The Foreign Secretary also called on President Zardari and Nawaz Sharif, the opposition leader, to focus on combating extremism in the eastern province of Punjab, now the militants’ main recruiting ground.

“I think that the degree of political disunity that exists at the moment is only contributing to the problem,” he told the Today programme on BBC Radio 4. “It is now vital that, whatever the political differences between President Zardari and Nawaz Sharif . . . they come together to unite against the mortal threat which Pakistan faces, which is a threat from its internal enemies, not its traditional external enemies.”

However, there was no sign of a let-up in squabbling as Mr Sharif held a rally of supporters in Lahore, the capital of Punjab, where the Sri Lanka team was attacked on Tuesday.

Mr Zardari is the widower of Benazir Bhutto, the assassinated former Prime Minister, and leads the Pakistan People’s Party (PPP). Mr Sharif is a former Prime Minister and head of the Pakistan Muslim League (N). They formed a coalition government after elections last year but that soon collapsed, principally because of a dispute over whether to reinstate judges deposed under the former President, Pervez Musharraf.
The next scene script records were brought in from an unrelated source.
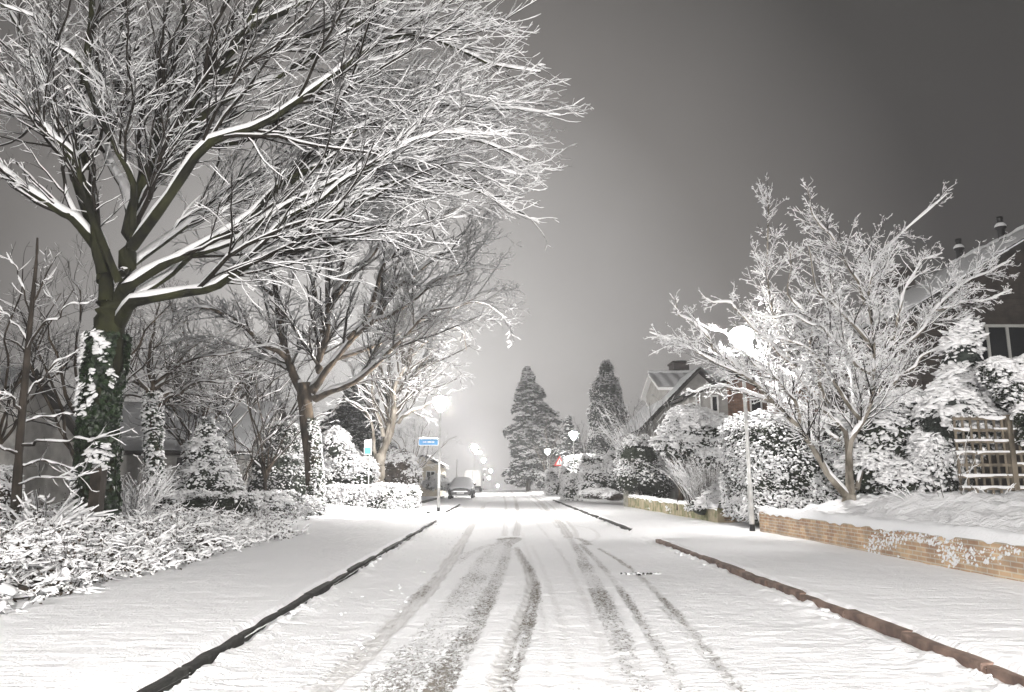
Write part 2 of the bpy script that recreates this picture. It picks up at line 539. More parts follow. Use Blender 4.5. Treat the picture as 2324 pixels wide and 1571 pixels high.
def hedge(name, label, box, nl, nb, lsize=.08, bsize=.07, leafmat='leaf', faces='tsw', cat='hedge', topsnow=.08, elong=1.7):
    x0, x1, y0, y1, z0, z1 = box
    t = thing(name, label, cat, ((x0 + x1) / 2, (y0 + y1) / 2, z0))
    g = Geo(); i = .08
    g.box(x0 + i, x1 - i, y0 + i, y1 - i, z0, z1 - i)
    p, n = box_pts(box, nl, .05, faces)
    leaves(g, p, lsize, n, .7)
    g.build('foliage', leafmat, t, smooth=False)
    g = Geo()
    p, n = box_pts(box, int(nb * (3.6 if y0 < 34 else 2.1)), .05, faces)
    cl = fbm((p[:, 0] + p[:, 1]) * 1.9, p[:, 2] * 2.6, 7, 3)
    k = U(0, 1, len(p)) < np.where(n[:, 2] > .5, .6, .25 + .65 * sstep(.36, .56, cl))
    p, n = p[k], n[k]
    s = bsize * (.72 if y0 < 34 else 1) * (.28 + 1.1 * U(0, 1, len(p)) ** 1.7) * np.where(n[:, 2] > .5, 1.5, 1)
    blobs(g, p + n * .02, s, n * .8, elong)
    if topsnow:
        nx, ny = max(4, int((x1 - x0) / .15)), max(4, int((y1 - y0) / .15))
        X, Y = np.meshgrid(np.linspace(x0 + .05, x1 - .05, nx), np.linspace(y0 + .05, y1 - .05, ny), indexing='ij')
        Z = z1 - .04 + topsnow * (.4 + 1.0 * fbm(X * 2.5, Y * 2.5, 2))
        ed = np.minimum(np.minimum(X - x0, x1 - X), np.minimum(Y - y0, y1 - Y)); Z -= .16 * (1 - sstep(0.04, .3, ed))
        g.grid(np.stack([X, Y, Z], -1))
    g.build('snow_cover', 'snow_twig', t)
    return t


def tree(name, label, cat, root, trunk, limbs, levels, bark='bark_moss', twigm='twig', snow=None, limb_snow=None, dots=0., dot_size=.02, trunk_snow=True, tk=20):
    """trunk/limbs: (points, r0, r1)"""
    snow = snow or {}
    t = thing(name, label, cat, root)
    g = Geo(); gs = Geo()
    pts, r0, r1 = trunk
    P = smooth_line(pts, tk); rr = np.interp(np.linspace(0, 1, tk), [0, .07, 1], [r0 * 1.25, r0, r1])
    rr *= 1 + .05 * N(0, 1, tk)
    Pm = P[None]; Rm = rr[None]
    tubes(g, Pm, Rm, 14)
    trunk_o = g.build('trunk', bark, t)
    LP = []; LR = []; K = 24
    for pts, r0, r1 in limbs:
        P = smooth_line(pts, K)
        Ls = np.linalg.norm(np.diff(P, axis=0), axis=1).sum()
        kn = N(0, .022 * Ls ** .75, (9, 3)); kn[0] = 0
        P += np.stack([np.interp(np.linspace(0, 8, K), np.arange(9), kn[:, q]) for q in range(3)], -1)
        rr = r0 + (r1 - r0) * np.linspace(0, 1, K) ** .8
        rr = rr * (1 + .05 * N(0, 1, K))
        LP.append(P); LR.append(rr)
        g = Geo(); tubes(g, P[None], rr[None], 9); g.build('limb', bark, t)
    LP = np.array(LP); LR = np.array(LR)
    ls = dict(ws=.006, hs=.03, lim=(.25, .6), na=6, wf=.85, hf=.35); ls.update(limb_snow or {})
    snow_on(gs, LP, LR, **ls)
    gt = Geo()
    cP, cR = LP, LR
    for q, lv in enumerate(levels):
        lv = dict(lv); sd = lv.pop('sides', 4); sn = lv.pop('snow', {}); frm = lv.pop('again', False)
        nP, nR = grow(cP, cR, **lv)
        tubes(gt, nP, nR, sd)
        d = dict(snow); d.update(sn)
        if d.get('keep', 1) > 0: snow_on(gs, nP, nR, **d)
        if dots and q >= len(levels) - 2:
            e = nP[U(0, 1, len(nP)) < dots]
            e = e[np.arange(len(e)), rng.integers(1, e.shape[1], len(e))] if len(e) else e[:, 0]
            blobs(gs, e, dot_size * U(.6, 1.5, len(e)), None, 1.4, .8)
        cP, cR = nP, nR
    gt.build('crown', twigm, t)
    gs.build('snow_cover', 'snow_twig', t)
    return t


def shrub(name, label, cat, root, n, height, spread, levels, r0=.012, k=8, lean=(0, 0), snow=None, twigm='twig', arch=.12, dots=.5, dot=.03, base_r=.2, foliage=None):
    t = thing(name, label, cat, root)
    root = np.asarray(root, float)
    a = U(0, 2 * pi, n); rad = U(.1, 1, n) ** .7
    d = np.stack([np.cos(a) * rad * spread + lean[0], np.sin(a) * rad * spread + lean[1], np.full(n, height)], -1)
    ln = np.linalg.norm(d, axis=1) * U(.6, 1.05, n); d = nrmz(d)
    P = np.zeros((n, k, 3)); P[:, 0] = root + np.stack([np.cos(a), np.sin(a), a * 0], -1) * base_r * U(.1, 1, n)[:, None]
    for j in range(1, k):
        P[:, j] = P[:, j - 1] + d * (ln / (k - 1))[:, None]
        d = nrmz(d + N(0, .07, (n, 3)) + np.stack([np.cos(a) * arch * .5, np.sin(a) * arch * .5, np.full(n, -arch)], -1))
    R = r0 * U(.6, 1.2, n)[:, None] * np.linspace(1, .4, k)
    g = Geo(); gs = Geo(); sn = dict(ws=.006, hs=.025, lim=(.1, .45), na=5); sn.update(snow or {})
    tubes(g, P, R, 5); snow_on(gs, P, R, **sn)
    cP, cR = P, R
    for lv in levels:
        lv = dict(lv); nP, nR = grow(cP, cR, **lv)
        tubes(g, nP, nR, 3); snow_on(gs, nP, nR, **sn)
        if dots:
            e = nP[U(0, 1, len(nP)) < dots]
            if len(e): blobs(gs, e[np.arange(len(e)), rng.integers(1, e.shape[1], len(e))], dot * U(.5, 1.5, len(e)))
        cP, cR = nP, nR
    g.build('stem', twigm, t); gs.build('snow_cover', 'snow_twig', t)
    if foliage:
        g = Geo(); e = cP.reshape(-1, 3); e = e[rng.integers(0, len(e), foliage[0])]
        leaves(g, e + N(0, .04, e.shape), foliage[1]); g.build('foliage', foliage[2], t, smooth=False)
    return t

# ------------------------------------------------------------------ ground
def zr(y):
    return -0.00025 * np.maximum(np.asarray(y, float) - 95, 0) ** 2


XL, XR = -1.945, 3.03
HK = .125


def sheet(name, xs, ys, zf, mat_='snow_ground', attrs=None, kind='structure', label=None):
    X, Y = np.meshgrid(xs, ys, indexing='ij')
    g = Geo(); g.grid(np.stack([X, Y, zf(X, Y)], -1))
    return tag(g.build(name, mat_, None, attrs=attrs(X, Y) if attrs else None), label, None, None, kind)


def gs_(a, b, r):      # geometric spacing growing with distance
    out = [a]
    while out[-1] < b: out.append(out[-1] + max(.04, abs(out[-1]) * r))
    out[-1] = b
    return np.array(out)


sheet('ground', np.linspace(-160, 160, 60), np.concatenate([np.linspace(-40, 90, 40), np.linspace(95, 330, 70)]),
      lambda X, Y: zr(Y) - .012, label='snow covered ground')

# tyre tracks: (pixels along the track, half width in m, slush, speck)
def TC(pts): return [(x * .511 + 519.6, y * .511 + 1039.2) for x, y in pts]


TR = [
    (TC([(400, 1040), (560, 900), (720, 750), (850, 620), (930, 530), (1000, 430), (1050, 350), (1085, 290), (1115, 240), (1130, 215)]), .105, .58, .15),
    (TC([(380, 1040), (520, 915), (680, 770), (820, 640), (910, 545)]), .03, .35, .7),
    (TC([(300, 1040), (500, 900), (700, 720), (840, 600), (920, 520)]), .05, .10, .75),
    (TC([(620, 1040), (800, 860), (1000, 640), (1090, 510), (1150, 420), (1215, 365)]), .12, .05, .85),
    (TC([(760, 1040), (900, 860), (1050, 660), (1130, 520), (1190, 430), (1235, 360)]), .10, .05, .8),
    (TC([(905, 1040), (1000, 880), (1090, 720), (1160, 590), (1215, 470), (1245, 370)]), .085, .18, 1.),
    (TC([(960, 1040), (1060, 860), (1140, 690), (1200, 560), (1240, 440), (1250, 360)]), .035, .22, .9),
    (TC([(1165, 1040), (1240, 840), (1300, 690), (1338, 590), (1340, 530), (1310, 460), (1275, 395)]), .062, .58, .2),
    (TC([(1235, 1040), (1300, 860), (1345, 720), (1368, 600), (1362, 540), (1325, 465), (1285, 400)]), .032, .30, 1.),
    (TC([(1195, 1040), (1262, 840), (1318, 690), (1352, 590), (1352, 530), (1318, 462)]), .015, .45, .9),
    (TC([(1275, 345), (1285, 270), (1278, 210), (1262, 160), (1250, 145)]), .09, .6, .5),
    (TC([(1225, 345), (1232, 250), (1226, 190), (1215, 150)]), .07, .4, .4),
    (TC([(1420, 1040), (1410, 820), (1385, 640), (1350, 480), (1310, 370), (1295, 300)]), .035, .12, .5),
    (TC([(1540, 1040), (1500, 820), (1450, 640), (1400, 500), (1345, 390)]), .035, .12, .5),
    (TC([(1720, 1040), (1660, 840), (1600, 680), (1540, 540), (1470, 420), (1400, 330), (1330, 250), (1275, 190)]), .035, .12, .55),
    (TC([(1850, 1040), (1760, 830), (1690, 670), (1630, 550), (1575, 450), (1535, 385), (1505, 345)]), .08, .10, .85),
    (TC([(1800, 1040), (1720, 850), (1650, 680), (1600, 560), (1550, 450)]), .03, .12, .8),
    (TC([(2010, 1040), (1930, 880), (1850, 750), (1780, 640), (1700, 530), (1630, 450), (1560, 380)]), .045, .22, .85),
    (TC([(2275, 1040), (2190, 930), (2100, 820), (2020, 725), (1950, 650), (1880, 575), (1800, 500), (1720, 445), (1640, 400)]), .04, .30, .9),
    (TC([(2240, 1040), (2150, 925), (2070, 830), (1990, 735), (1920, 660)]), .015, .25, .7),
    (TC([(1510, 350), (1480, 300), (1430, 245), (1380, 195), (1330, 160), (1300, 145)]), .13, .6, .5),
    (TC([(1545, 350), (1530, 310), (1470, 250), (1415, 200), (1360, 165)]), .06, .4, .4),
    (TC([(1460, 310), (1400, 240), (1350, 195), (1300, 160)]), .05, .35, .4),
    (TC([(1545, 385), (1610, 372), (1640, 345), (1610, 315), (1540, 300)]), .05, .25, .4),
    (TC([(1130, 215), (1115, 205), (1050, 200), (950, 205), (860, 205)]), .09, .18, .3),
    (TC([(1135, 208), (1180, 180), (1210, 150)]), .10, .12, .3),
    (TC([(1000, 470), (1070, 420), (1150, 390), (1230, 375)]), .10, .05, .8),
    (TC([(1205, 360), (1260, 352), (1275, 362), (1230, 385)]), .12, .25, 1.),
    (TC([(1500, 352), (1560, 358), (1600, 385)]), .09, .22, 1.),
]
TL = []
for pts, w, sl, spk in TR:
    P = np.array([gnd(x, y, .03) for x, y in pts]); P = smooth_line(P, max(6, len(pts) * 5))
    TL.append((P[:, :2], w, sl, spk))


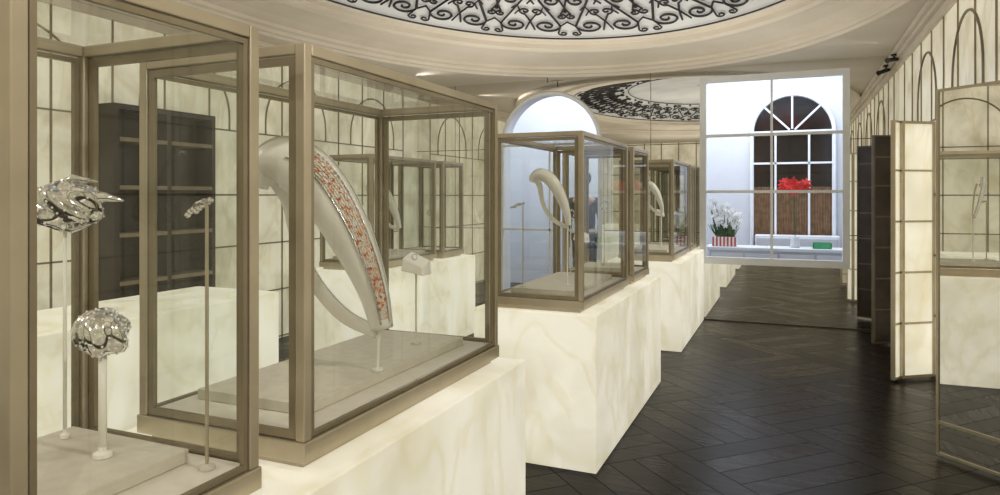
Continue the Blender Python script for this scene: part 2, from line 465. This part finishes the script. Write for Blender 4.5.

Their rivalry has flared into open political warfare since the Supreme Court disqualified Mr Sharif and his brother, Shahbaz, last week from taking part in elections, forcing Shahbaz to step down as Chief Minister of Punjab.

Mr Sharif has accused Mr Zardari of engineering that ruling to install a PPP figure as head of the Punjab government. Many opposition MPs also say that the transfer of power contributed to security lapses on Tuesday. Police sources told The Times that it led to the reshuffle of 12 senior police posts in Punjab last week, including that of the officer in charge of the Sri Lanka team’s security.

The Government is under enormous pressure to bring the attackers to justice amid widespread public perception, despite a complete lack of evidence, that India was to blame. “I cannot rule out a foreign hand in the incident,” Rehman Malik, the head of the Interior Ministry, told reporters yesterday.

Some Pakistani officials have said that Tuesday’s attack bore the hallmarks of Lashkar-e-Taiba (LeT), the Pakistani militant group blamed for the Mumbai attacks in November. Abdullah Ghaznavi, an LeT spokesman, denied that yesterday, saying that the group was focused on fighting Indian rule in Kashmir. “The attack is the handiwork of Indian agencies to defame Pakistan and bring instability to the country,” he said.

Security sources have told The Times that the investigation into Tuesday’s attack points to two other militant groups with close links to al Qaeda – Jaish-e-Mohammed and Laskhar-e-Janghvi.

In the past few years both groups have expanded their influence among the rural poor in southern Punjab, which is now Pakistan’s main centre of radical Islamic activities, according to the security sources.

Mr Miliband said that the Pakistani Government should focus on providing education and other public services that are delivered in some areas by militant groups such as LeT. Pakistan still spends more than twice as much on its armed forces as it does on education, forcing many parents to send their children to Islamic seminaries where they risk being indoctrinated by extremists, he said.

“You have a recipe for people seeking a better life for their kids turning to madrassas and turning to extremists,” he said.